Hace más o menos un año ya que por primera vez puse un pie en un país del que estaba enamorado desde mi más tierna infancia, y, más concretamente, en una ciudad de la que todo el mundo ha escuchado hablar alguna vez, Florencia, la flor de la Toscana.
Perderse en sus callejuelas, ver brillar el sol sobre el Arno y sus aguas tranquilas, ver anochecer desde San Miniato contemplando toda la ciudad desde aquella colina, ver llover sobre la catedral, viendo como las gotas cubren con su cortina de diamante una ciudad que parece eterna al tiempo; pasear por sus parques y vivir el sueño de pasear dentro de los salones de aquellas villas señoriales. La ingente cantidad de obras de arte que puedes encontrar tanto fuera como dentro de museos, galerias de arte y palacios. Todas sus plazas, fuentes y adoquines tienen un soplo de magia que es imposible de explicar con palabras.

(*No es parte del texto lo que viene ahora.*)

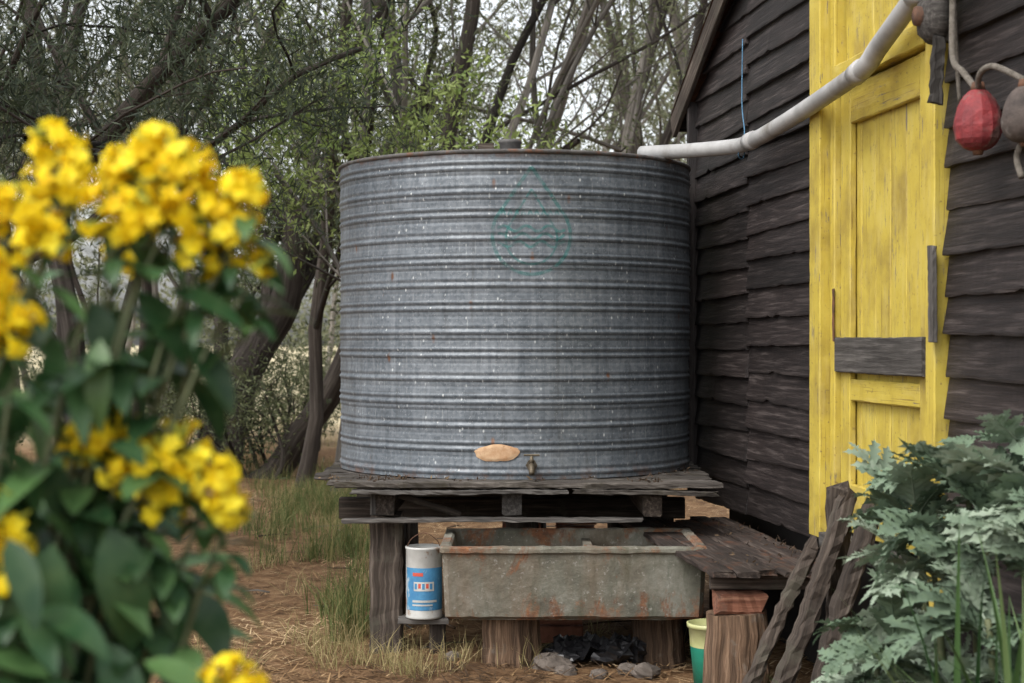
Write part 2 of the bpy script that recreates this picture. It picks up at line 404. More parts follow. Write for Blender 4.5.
n = 60000
y = 5.8+G.random(n)**1.5*15; x = G.uniform(-1, 1, n)*(1.0+y*.36)-.4
a = G.uniform(0, 6.28, n); l = G.uniform(.03, .13, n); w = G.uniform(.002, .005, n)
z0 = gz(x, y)+G.uniform(.004, .02, n); dz = G.uniform(-.3, .5, n)*l*.5
dx, dy = np.cos(a)*l, np.sin(a)*l; sx, sy = -np.sin(a)*w, np.cos(a)*w
vs = np.stack([np.column_stack([x-sx, y-sy, z0]), np.column_stack([x+sx, y+sy, z0]),
               np.column_stack([x+dx+sx*.4, y+dy+sy*.4, z0+np.abs(dz)]), np.column_stack([x+dx-sx*.4, y+dy-sy*.4, z0+np.abs(dz)])], 1).reshape(-1, 3)
clump = np.clip(.45+.4*np.sin(2.1*x+1.3*y)*np.sin(1.7*y-x)+G.normal(size=n)*.25, 0, 1)
np_mesh('straw_litter', vs, np.arange(n*4).reshape(-1, 4), np.repeat(clump, 4), 'litter')
mb = MB()
for k in range(60):
    y_ = 6.6+R.random()*8; x_ = R.uniform(-3.2, .3); a_ = R.random()*3.14; L = R.uniform(.12,.5)
    zz = float(gz(x_, y_))+.015
    tube(mb, [(x_,y_,zz),(x_+math.cos(a_)*L*.5+.01,y_+math.sin(a_)*L*.5,zz+.012),(x_+math.cos(a_)*L,y_+math.sin(a_)*L,zz+.004)], [.006,.005,.002], 5, R.choice(['bark','darkbark','brownwood']))
mb.build('fallen_sticks')

# ------------------------------------------------------------ tank
TR, TH, TZ = .865, 1.465, .765
tank = empty('water_tank', (.012, 8.0, TZ))
PER = TH/14.0
def prof(z):
    ph = (z % PER)/PER; k = int(z/PER)
    g1 = math.exp(-((ph-.28)/.07)**2); g2 = math.exp(-((ph-.56)/.07)**2)
    lap = .004 if k % 3 == 0 else 0
    return .0062*(g1+g2*(.85 if k % 2 else .35))+lap*(1-ph) - .003*math.exp(-((ph-.42)/.05)**2) - .003*math.exp(-((ph-.98)/.05)**2)
def dent(a, z): return .0035*math.sin(3*a+2.1*z)+.0025*math.sin(7*a-4*z+1)+.0015*math.sin(17*a+6*z)
mb = MB(); nr, na = 14*18, 420
vs, fs, dirt, edge = [], [], [], []
for i in range(nr+1):
    z = TH*i/nr; pr = prof(min(z, TH-1e-4)); ph = (z % PER)/PER; kk_ = int(z/PER)
    dd = math.exp(-((ph-.42)/.035)**2)*(.7 if kk_ % 2 else .2)+math.exp(-((ph-.17)/.035)**2)*1.0+math.exp(-((ph-.67)/.03)**2)*(.7 if kk_ % 2 else .15)
    ed = max(0, 1-abs(z-TH)/.035)+.75*max(0, 1-z/.06)
    for j in range(na):
        a = 2*math.pi*j/na; r = TR+pr+dent(a, z)
        vs.append((math.cos(a)*r, math.sin(a)*r, z)); dirt.append(min(1, dd)); edge.append(min(1, ed))
for i in range(nr):
    for j in range(na): fs.append((i*na+j, i*na+(j+1)%na, (i+1)*na+(j+1)%na, (i+1)*na+j))
mb.add(vs, fs, 'galv', smooth=True); mb.extra = {'dirt': dirt, 'edge': edge}
mb.build('tank_wall', tank)
mb = MB()
lathe(mb, (0,0,TH), [(TR+.003,-.010),(TR+.012,-.005),(TR+.013,.003),(TR+.008,.009),(TR-.005,.008),(TR-.012,.0)], 160, 'rimiron', rough=.0015)
mb.build('rim', tank)
mb = MB()
lathe(mb, (0,0,TH), [(TR-.008,-.01),(TR*.7,.010),(TR*.3,.018),(.0,.022)], 96, 'galv')
mb.extra = {'dirt': [.3]*len(mb.v), 'edge': [.4]*len(mb.v)}
mb.build('tank_roof', tank)
mb = MB()
lathe(mb, (-.02,-.45,TH), [(.0,.1),(.052,.1),(.056,.085),(.05,.08),(.05,.0)], 20, 'rimiron')
plank(mb, (-.17,-.55,TH+.045), (-.1,-.55,TH+.045), (0,0,1), .05, .06, 'darkwood', 3, rough=.002)
mb.build('inlet_strainer', tank)
def on_tank(x, z, lift=.0016, flat=False):
    a = math.asin(x/TR); aa = a-math.pi/2
    r = TR+(.0065 if flat else prof(z))+dent(aa % (2*math.pi), z)+lift
    return (r*math.cos(aa), r*math.sin(aa), z)
def ribbon(mb, poly, w, mat):
    pts = []
    for (p, q) in zip(poly, poly[1:]):
        L = math.hypot(q[0]-p[0], q[1]-p[1]); k = max(1, int(L/.005))
        for i in range(k): pts.append((p[0]+(q[0]-p[0])*i/k, p[1]+(q[1]-p[1])*i/k))
    pts.append(poly[-1]); vs, fs = [], []
    for i, p in enumerate(pts):
        a, b = pts[max(i-1,0)], pts[min(i+1,len(pts)-1)]
        dx, dz = b[0]-a[0], b[1]-a[1]; L = math.hypot(dx, dz) or 1
        nx, nz = -dz/L*w/2, dx/L*w/2
        vs += [on_tank(p[0]+nx, p[1]+nz), on_tank(p[0]-nx, p[1]-nz)]
    for i in range(len(pts)-1): fs.append((2*i, 2*i+1, 2*i+3, 2*i+2))
    mb.add(vs, fs, mat, smooth=True)
def drop(cx, cz, r, h):
    t0 = math.acos(r/h); P = [(cx, cz+h)]
    for i in range(41):
        a = math.pi/2-t0-(2*math.pi-2*t0)*i/40
        P.append((cx+r*math.cos(a), cz+r*math.sin(a)))
    return P+[(cx, cz+h)]
mb = MB()
ribbon(mb, drop(.075, 1.09, .175, .305), .015, 'teal')
ribbon(mb, drop(.075, 1.075, .115, .22), .009, 'teal')
for k in range(3):
    ribbon(mb, [(.075-.15+.3*i/30, 1.12-.035*k+.013*math.sin(i*.62+k)) for i in range(31)], .012, 'teal')
for k in range(9):
    x = -.06+k*.03
    ribbon(mb, [(x, 1.18), (x+.01, 1.205), (x+.018, 1.18)], .007, 'teal')
mb.build('painted_drop_emblem', tank)
mb = MB()
vs, fs = [], []; kk = [1+.06*math.sin(i*6.283/36*2+1)+.04*math.sin(i*6.283/36*5)+R.uniform(-.03,.03) for i in range(36)]
for q in range(9):
    for i in range(36):
        a = 6.283*i/36; f_ = q/8*kk[i]
        vs.append(on_tank(-.078+.094*f_*math.cos(a), .118+.040*f_*math.sin(a), .003 if q < 7 else (.0005 if q == 7 else -.001), True))
for q in range(8):
    for i in range(36): fs.append((q*36+i, q*36+(i+1)%36, (q+1)*36+(i+1)%36, (q+1)*36+i))
mb.add(vs, fs, 'patch', smooth=True)
mb.build('sealant_patch', tank)
mb = MB()
tube(mb, [(.075,-.86,.065), (.075,-.915,.065), (.075,-.955,.062), (.075,-.975,.03)], [.013,.013,.015,.012], 12, 'brass', sub=3)
tube(mb, [(.075,-.935,.07), (.075,-.935,.11)], [.012,.007], 10, 'brass')
plank(mb, (.04,-.935,.113), (.11,-.935,.113), (0,1,0), .012, .009, 'brass', 2)
lathe(mb, (.075,-.885,.065), [(.0,-.012),(.026,-.012),(.026,.012),(.0,.012)], 6, 'brass', axis='y', smooth=False)
mb.build('brass_tap', tank)

# ------------------------------------------------------------ tank stand
stand = empty('timber_tank_stand')
mb = MB(); yy = 7.0; k = 0
while yy < 8.95:
    w = R.uniform(.13, .17); x0 = -.78 if k == 0 else (-.81-R.random()*.03 if k < 3 else -.89-R.random()*.03)
    wx = WX0-.1263*(yy+.15)-.05
    x1 = min(wx, .915+R.uniform(-.03,.02))
    plank(mb, (x0, yy+w/2, .748), (x1, yy+w/2, .746+R.uniform(-.005,.004)), (0,1,0), w-.012, .026, 'deckwood', 46, .0025, .005, .0045, rnd=.9 if k == 0 else None)
    yy += w; k += 1
plank(mb, (-.70, 7.01, .724), (.24, 7.03, .718), (0,1,0), .08, .017, 'greywood', 30, .003, .003, .004)
plank(mb, (.27, 7.02, .722), (.90, 7.03, .716), (0,1,0), .08, .02, 'deckwood', 24, .003, .003, .004)
mb.build('deck_planks', stand)
c = [(R.uniform(-.85,.9), 7.03+R.random()*.16+abs(R.gauss(0,.05)), .764) for _ in range(30)]+[(R.uniform(.6,.95), 7.4+R.random()*.3, .766) for _ in range(8)]
leaves('deck_leaf_debris', c, 9, .022, .022, .008, 'debris', stand, (0,0,0), .15)
mb = MB()
for x, m_ in ((-.56,'darkwood'), (.0,'greywood'), (.62,'darkwood')):
    plank(mb, (x, 7.06, .658), (x, 8.9, .658), (1,0,0), .085, .095, m_, 8, .002, .006, .003)
plank(mb, (-.74, 7.03, .592), (.57, 7.03, .597), (0,0,1), .018, .06, 'greywood', 30, .003, .003, .003)
plank(mb, (-.85, 7.9, .56), (.85, 7.9, .56), (0,0,1), .1, .09, 'darkwood', 6)
plank(mb, (-.85, 8.8, .56), (.85, 8.8, .56), (0,0,1), .1, .09, 'darkwood', 6)
mb.build('bearers', stand)
mb = MB()
plank(mb, (-.563, 7.16, -.05), (-.558, 7.16, .609), (1,0,0), .145, .14, 'darkwood', 16, .002, .012, .005, rnd=.95)
plank(mb, (-.60, 7.16, .609), (-.60, 7.16, .705), (1,0,0), .06, .11, 'greywood', 3, 0, .006, .002)
for x, y_ in ((-.6,7.9), (-.6,8.8), (.05,7.9), (.1,8.8), (.72,7.9), (.6,8.8), (.78,7.45)):
    tube(mb, [(x, y_, -.05), (x+.01, y_, .3), (x, y_, .51)], [.09,.08,.08], 12, 'darkwood', .06)
plank(mb, (-.50, 7.09, .70), (-.23, 7.12, .61), (0,0,1), .03, .012, 'darkwood', 4)
plank(mb, (-.53, 7.5, .08), (-.53, 7.9, .5), (0,0,1), .06, .03, 'darkwood', 4)
mb.build('posts', stand)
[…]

Eso es lo que hace mágica a Florencia, que es eterna al tiempo, parece una joya que no ha cambiado en siglos; una perla en las que las marcas del tiempo no han hecho una mella muy visible en su superficie. Y pese a ese aura de atemporalidad, es una ciudad etérea, una imagen sacada de un sueño, que parece que se desvanecerá en cualquier momento si te descuidas.
Es similar a un sueño del que no querrías despertar, e incluso la luz del sol parece más hermosa en esta joya renacentista, que a penas ha cambiado desde el siglo de Dante.
Hace ya un año que visité esta ciudad para estudiar el Renacimiento y todas las joyas que de esta etapa se albergan tanto en sus palacios y museos, como por las calles y en los rincones más insospechados; y entiendo perfectamente a Stendhal, quien dijo en su libro:
«Había llegado a ese punto de emoción en el que se encuentran las sensaciones celestes dadas por las Bellas Artes y los sentimientos apasionados. Saliendo de Santa Croce, me latía el corazón, la vida estaba agotada en mí, andaba con miedo a caerme». (Nápoles y Florencia: un viaje de Milán a Reggio, 1817).
O como escribió Dante en el Paraiso XV, de su Divina Comedia:
«Florencia dentro del antiguo círculo, donde se
lleva el tercero y el noveno,
estaba en paz, sobria y modesta.
No tenía cadena, ni corona,
ni faldas, ni cinturón
que pudiera ver más que la persona».
Y no es para menos, ya que es una ciudad que hace que tus sentidos se pierdan en una vorágine de maravillas a cada paso que das por sus calles, plazas, puentes… Y es que es Florencia, y todo el mundo debería ir alguna vez, no tiene pérdida, es una ciudad mágica. Es una ciudad que ni los más bellos versos de los poetas podrían igualar, y, aunque hay ciudades igual de hermosas que esta, es una que sin duda alberga un lugar de quien llega a visitarla, y se queda como una espina en el corazón que jamás podrás llegar a quitarte.